Структура Fleurs du mal определяется вовсе не каким-то изощрённым расположением отдельных стихотворений, не говоря уже о существовании некоего тайного ключа. В её основе беспощадное исключение всякой лирической темы, которая не несёт на себе отпечатка лично выстраданного опыта самого автора. И вот именно потому, что Бодлер знал, что его страдание, spleen, taedium vitae[3], имеет древние корни, он оказался в состоянии безошибочно распознать в нём приметы своего личного опыта. Если позволительно сделать предположение: едва ли что-то другое могло дать ему столь острое ощущение своей собственной оригинальности, как чтение римских сатириков.
Рукопись В. Беньямина «Центральный парк». Берлин, Архив Академии искусств (Ms 1718).
3. «Признание», иначе апология, настроено скрадывать революционные моменты в историческом развитии. Оно печётся лишь о том, чтобы установить преемственность. И подчёркивает лишь те элементы произведения, которые уже воздействовали на дальнейшее. А вот каменистые уступы и зубья, что цепляются за пожелавшего вырваться прочь, эти ускользают от внимания.
Вселенский озноб Виктора Гюго[4] по характеру ничуть не походит на беспримесный ужас, посещающий Бодлера вместе со сплином. Этот озноб нисходил на Гюго из мирового пространства, которое прекрасно сопрягалось с интерьером, где он чувствовал себя как дома. Да, да, он чувствовал себя в мире духов очень по-домашнему. Этот мир дополнял уют его домашнего хозяйства, тоже не лишённого ужаса.
Dans le cœur immortel qui toujours veut fleurir[5] это к разъяснению Fleurs du mal и бесплодности. Vendanges[6] у Бодлера очень грустное слово (semper eadem; limprévu[7]).
Противоречие между теорией природных соответствий и отказом от природы. Как его разрешить?
Внезапные выпады, тайные махинации, неожиданные решения всё это входит в круг государственных интересов Второй империи и очень характерно для Наполеона Третьего. Вcё это образует радикальный жест [Gestus[8]] в теоретических декларациях Бодлера.

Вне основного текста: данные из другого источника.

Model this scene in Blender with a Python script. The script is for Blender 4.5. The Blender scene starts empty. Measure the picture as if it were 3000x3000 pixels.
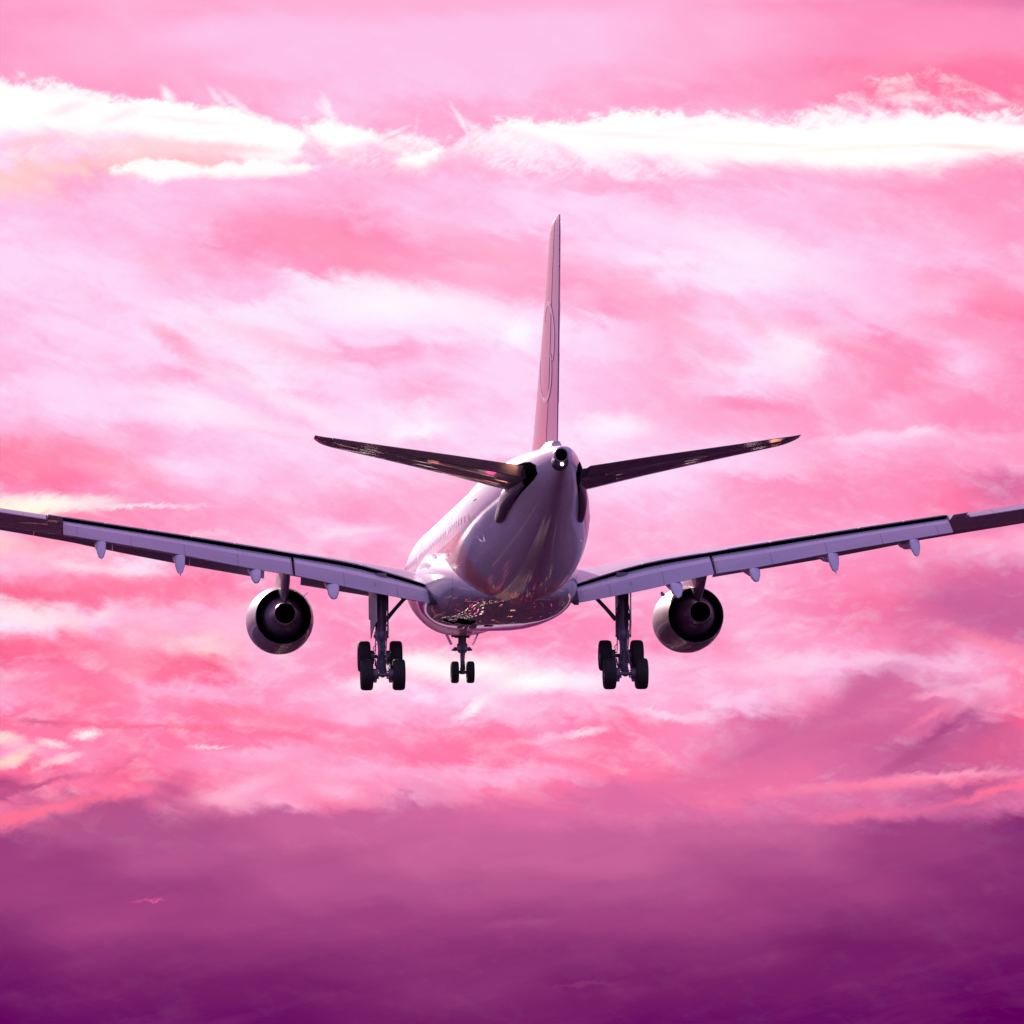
import bpy, bmesh, math, random
from mathutils import Vector, Matrix
rad = math.radians
random.seed(7)
S = bpy.context.scene
C = S.collection

# ------------------------------------------------------------------ camera, sun, exposure
PITCH = rad(3.0)                                   # nose-up attitude of the aeroplane on approach
RX = Matrix.Rotation(PITCH, 4, 'X')
EYE = Vector((-22.906, -320.748, -17.501))         # the photographer, seen from the aeroplane's own axes
ORIGIN = Vector((0, 0, 1.7)) - (RX @ EYE)          # so that the eye stands 1.7 m above the ground
AIR = Matrix.Translation(ORIGIN) @ RX              # aeroplane axes (x right, y forward, z up; y = -station) -> world
rot = (Matrix.Rotation(-0.0808, 3, 'Z') @ Matrix.Rotation(0.0662, 3, 'X') @ Matrix.Rotation(0.0076, 3, 'Y'))
rot = (RX.to_3x3() @ rot)
right, fwd, up = rot.col[0], rot.col[1], rot.col[2]
cam = bpy.data.objects.new('camera', bpy.data.cameras.new('camera')); C.objects.link(cam)
M = Matrix((right, up, -fwd)).transposed().to_4x4(); M.translation = Vector((0, 0, 1.7))
cam.matrix_world = M
cam.data.sensor_width = 36; cam.data.lens = 19217.9 / 3000 * 36
cam.data.clip_start = 1; cam.data.clip_end = 60000
S.camera = cam
AZ0 = math.degrees(math.atan2(fwd.x, fwd.y)); EL0 = math.degrees(math.asin(fwd.z))
SPAN = 8.930                                        # degrees of azimuth covered by 30 sky units

SUN_AZ, SUN_EL = AZ0 - 20.0, 22.0
sd = bpy.data.lights.new('sun', 'SUN'); sd.energy = 5.0; sd.angle = rad(0.8); sd.color = (1.0, 0.72, 0.70)
sun = bpy.data.objects.new('sun', sd); C.objects.link(sun)
sv = Vector((math.sin(rad(SUN_AZ)) * math.cos(rad(SUN_EL)), math.cos(rad(SUN_AZ)) * math.cos(rad(SUN_EL)), math.sin(rad(SUN_EL))))
sun.rotation_euler = sv.to_track_quat('Z', 'Y').to_euler()
sun.location = (0, 0, 200)
S.view_settings.view_transform = 'Standard'; S.view_settings.look = 'None'
S.view_settings.exposure = 0; S.view_settings.gamma = 1
S.render.resolution_x = 1024; S.render.resolution_y = 1024

# ------------------------------------------------------------------ small node language
class V_:
    def __init__(s, nt, sock): s.nt, s.s = nt, sock
    def _m(s, op, *a, clamp=False):
        n = s.nt.nodes.new('ShaderNodeMath'); n.operation = op; n.use_clamp = clamp
        for i, x in enumerate((s,) + a):
            if isinstance(x, V_): s.nt.links.new(x.s, n.inputs[i])
            else: n.inputs[i].default_value = x
        return V_(s.nt, n.outputs[0])
    def __add__(s, o): return s._m('ADD', o)
    __radd__ = __add__
    def __sub__(s, o): return s._m('SUBTRACT', o)
    def __rsub__(s, o): return (s * -1.0) + o
    def __mul__(s, o): return s._m('MULTIPLY', o)
    __rmul__ = __mul__
    def __truediv__(s, o): return s._m('DIVIDE', o)
    def clamp(s): return s._m('ADD', 0.0, clamp=True)
    def pow(s, k): return s._m('POWER', k)
    def exp(s): return s._m('EXPONENT')
    def mx(s, o): return s._m('MAXIMUM', o)
    def mn(s, o): return s._m('MINIMUM', o)
    def abs(s): return s._m('ABSOLUTE')
    def smooth(s, a, b):
        n = s.nt.nodes.new('ShaderNodeMapRange'); n.interpolation_type = 'SMOOTHSTEP'; n.clamp = True
        s.nt.links.new(s.s, n.inputs[0])
        for i, x in ((1, a), (2, b)):
            if isinstance(x, V_): s.nt.links.new(x.s, n.inputs[i])
            else: n.inputs[i].default_value = x
        n.inputs[3].default_value = 0; n.inputs[4].default_value = 1
        return V_(s.nt, n.outputs[0])
def xyz(nt, x, y, z):
    n = nt.nodes.new('ShaderNodeCombineXYZ')
    for i, v in enumerate((x, y, z)):
        if isinstance(v, V_): nt.links.new(v.s, n.inputs[i])
        else: n.inputs[i].default_value = v
    return n.outputs[0]
def sep(nt, sock):
    n = nt.nodes.new('ShaderNodeSeparateXYZ'); nt.links.new(sock, n.inputs[0])
    return [V_(nt, n.outputs[i]) for i in range(3)]
def noise(nt, vec, scale, detail=4, rough=0.55, dist=0.0):
    n = nt.nodes.new('ShaderNodeTexNoise'); n.inputs['Scale'].default_value = scale
    n.inputs['Detail'].default_value = detail; n.inputs['Roughness'].default_value = rough; n.inputs['Distortion'].default_value = dist
    nt.links.new(vec, n.inputs['Vector'])
    return V_(nt, n.outputs['Fac'])
def mixc(nt, a, b, f, mode='MIX'):
    n = nt.nodes.new('ShaderNodeMix'); n.data_type = 'RGBA'; n.blend_type = mode
    for i, v in ((0, f), (6, a), (7, b)):
        if isinstance(v, V_): nt.links.new(v.s, n.inputs[i])
        elif isinstance(v, bpy.types.NodeSocket): nt.links.new(v, n.inputs[i])
        elif isinstance(v, (int, float)): n.inputs[i].default_value = v
        else: n.inputs[i].default_value = (*v, 1)
    return n.outputs[2]
def lin(c): return tuple(((x / 255 + .055) / 1.055) ** 2.4 if x > 10 else x / 255 / 12.92 for x in c)
def ramp(nt, fac, stops, interp='LINEAR'):
    n = nt.nodes.new('ShaderNodeValToRGB'); n.color_ramp.interpolation = interp
    e = n.color_ramp.elements
    while len(e) < len(stops): e.new(0.5)
    for k, (p, c) in enumerate(sorted(stops, key=lambda q: q[0])):
        e[k].position = p; e[k].color = (*c, 1) if isinstance(c, tuple) else (c, c, c, 1)
    nt.links.new(fac.s, n.inputs[0])
    return n.outputs[0]

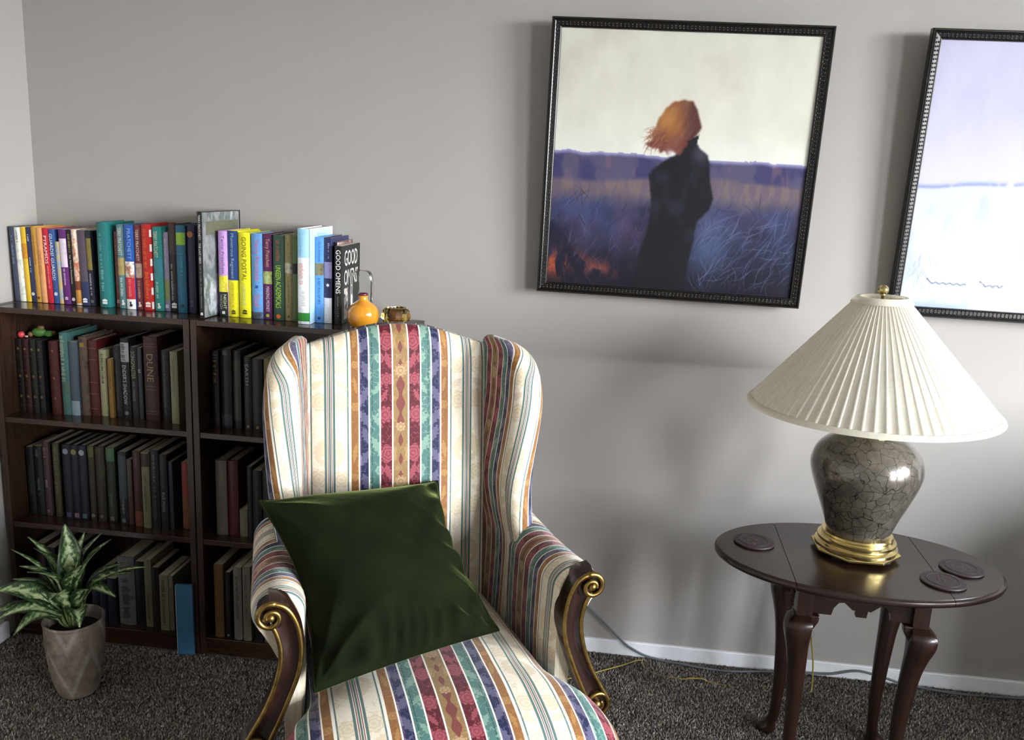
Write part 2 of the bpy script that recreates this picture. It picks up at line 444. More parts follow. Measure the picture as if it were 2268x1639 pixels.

4. Сущностно новым ферментом, который, будучи подмешан к taedium vitae, превращает его в spleen, является самоотчуждение. От нескончаемого регресса рефлексии, которая в романтизме, играя, ширит жизненное пространство разбегающимися кругами и одновременно стесняет его всё более узкими рамками, бодлеровской печали остаётся лишь tête-à-tête sombre et limpide[9] субъекта с самим собой. Именно в этом кроется специфическая «серьёзность» Бодлера. Она-то и помешала подлинному усвоению поэтом католического мировидения, которое готово примириться с серьёзностью аллегории лишь под знаком игры. Иллюзорный аспект [Scheinbarkeit] аллегории здесь уже не мыслится особым качеством, как это было свойственно барокко.
Бодлер не отдаётся на волю никакому стилю и не имеет за собой никакой школы. Это чрезвычайно затрудняет его восприятие.
Введение аллегории это ответ, но несравненно более зрелый, на тот же самый кризис в искусстве, которому около 1852 года была противопоставлена теория lart pour lart[10][11]. Этот кризис искусства коренился как в ситуации с техникой, так и в политической ситуации.
5. Есть две легенды о Бодлере. Первую, согласно которой он есть изверг рода человеческого и гроза буржуазии, распространил он сам. Вторая родилась после его смерти, и на ней основана его слава. В ней он предстаёт мучеником. Этот фальшивый теологический нимб необходимо до конца разрушить. Для его нимба формула Монье[12].
Можно сказать, что счастье пробирало его насквозь; про несчастье такого не скажешь. В естественном состоянии несчастье в нас не проникает.
Spleen это ощущение перманентной катастрофы.
Ход истории, каким он отражается в катастрофическом сознании, занимает мыслящего человека не более, чем калейдоскоп в детских руках, в котором при каждом вращении прежний порядок осыпается, чтобы образовать новый. Этот образ вполне правомерен. Представления властей предержащих всегда были тем зеркалом, с помощью которого претворялся в жизнь образ того или иного «порядка». Калейдоскоп следует непременно разбить.